In backdrop of environmental issues gaining currency, private sugar millers in Uttar Pradesh, the country’s top sugarcane producer, have invested nearly Rs 600 crore towards pollution control measures in the last 2 years.
“Sugar industry has collectively invested Rs 500-600 crore since 2017 towards effluent treatment and ensuring our plants do not discharge polluted water, and we are ready to invest more if required,” UP Sugar Mills Association (UPSMA) president C B Patodia said here today.
Of total 119 sugar mills in UP, the private sector account for the majority of 94 units, followed by 24 cooperative sugar factories and one plant of UP State Sugar Corporation Limited (UPSSCL).

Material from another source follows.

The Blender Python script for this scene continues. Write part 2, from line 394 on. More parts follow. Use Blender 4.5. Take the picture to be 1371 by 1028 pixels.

Patodia, however, underlined there was some lack of clarity in environmental parameters for the sugar industry, which needed to be resolved, since now state sugar mills are also foraying into ethanol production to expand their product portfolio.
“We are ready to invest more in our plants and have even proposed to set up a state of art testing laboratory under the aegis of UPSMA, and to be accredited and operated in collaboration with the Central Pollution Control Board (CPCB) and UP Pollution Control Board (UPPCB),” he told Business Standard on sidelines of a workshop on the topic of UP sugar industry and environment.
Addressing the workshop, Patodia said the state sugar industry would also prepare its own operational protocols on the lines of cement and paper industries, for conforming to the changing environmental and pollution norms.
He maintained sugar sector played a vital role in the state’s rural economy and that the industry was willing to do everything possible to ensure that it does not contaminate water bodies.
Meanwhile, CPCB additional director Ajit Vidyarthi said the central green regulator had identified about 49 UP sugar mills, situated in the periphery of river Ganga and its tributaries, for pollution control audit during the coming crushing season, which is expected to begin towards the end of October or first week of November.
He urged state sugar industry to institutionalise a mechanism of self-reporting and self-certification for conforming to pollution control norms. “Going forward, the prosecution in cases of flouting of norms would only get tougher and therefore the industry should start the process of self-compliance from this crushing season,” he noted.
CPCB has mandated UP sugar industry to prepare its action plan towards attaining zero effluent status, including filing an affidavit of conforming to pollution norms, instituting an environmental cell, hiring trained technicians/analysts, self reporting, creating a strict surveillance system etc.
Meanwhile, UP sugar mills carry farmers’ outstanding of nearly Rs 4,800 crore pertaining to the previous 2018-19 crushing season, of which the private sector alone owe the bulk of about Rs 4,500 crore, followed by cooperate units with Rs 300 crore of dues.